All this comes in what is essentially a character study—not a great one, but by no means a bad one—that has a tragic ending. Grant is far from a saint; he loses his temper easily, lies to his wife about his job (or lack thereof) and potentially about affairs, and has been to prison, presumably for drug-dealing, which he is trying to get away from. This manifests itself largely through the theme of family, which comes alive vividly throughout Fruitvale Station. Much of the film is about Grant interacting with his daughter Tatiana and his girlfriend Sophina or about preparing for a gathering at his mom’s house to celebrate her birthday. These scenes all play supremely well, with dialogue both realistic and funny while also being surprisingly heartfelt even in its simplest moments. The family talks about borrowing money and making rent, gritty details that, in addition to justifying the film’s handheld aesthetic and tendency for longer takes, make the central crime a believable end even without the “true story” backing to go with it.
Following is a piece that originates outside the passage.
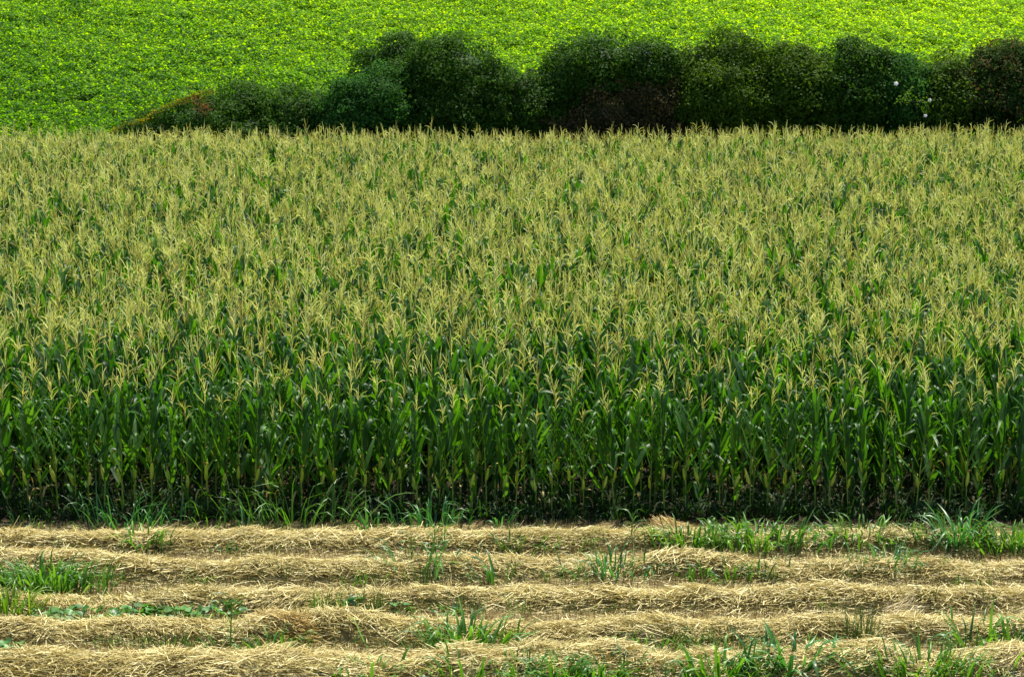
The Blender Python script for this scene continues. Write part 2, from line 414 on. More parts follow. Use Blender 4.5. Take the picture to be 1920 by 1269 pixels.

Just as much credit, of course, goes to the cast, who collectively bring the film to life. The shooting and the fallout after it is the best part of the film, and the emotions would be far less palpable if the supporting characters were not given so much personality through small scenes. One could just as easily call Coogler’s depictions manipulative in the long-run, and that’s true; he is using Grant’s character and likability to inspire outrage and sadness, and he refrains from actually creating much drama along the way. The sole exception is Sophina, Grant’s wife, who is always suspicious that Grant is with another woman. But we never see Grant doing anything wrong, and that Sophina is suspicious when Grant sees a woman who he helped out at work earlier paints her as the bad guy and further exalts Grant.

That means that Fruitvale Station isn’t mishandled purely because it’s manipulative—almost all films are, and even films as overt as this one don’t always sacrifice quality in the process—but because manipulation specifically works against drama and shows that the film works not so much on the strength of its craft as the potency of its narrative. When all is said and done, anger is replaced with an unexpectedly profound bout of sadness. Instead of addressing fallout—save for the obligatory and somewhat unnecessary telling of the real-life protests—the film dips out, as if to say that the simple question that a little girl asks carries deep implications regarding race, redemption, and justice that Sophina could not explain no matter how hard she tried. There’s precedent here, as Grant mentioned earlier that Tatiana is “too smart for her own good” and “always listening,” so Coogler isn’t trying to cop out of difficult questions this time, but rather illustrate how difficult some questions can be, even for the smartest among us. That Coogler is able to instill those kinds of questions in a film that rarely makes integral details such as race explicit ultimately wins out over the mistakes he makes along the way.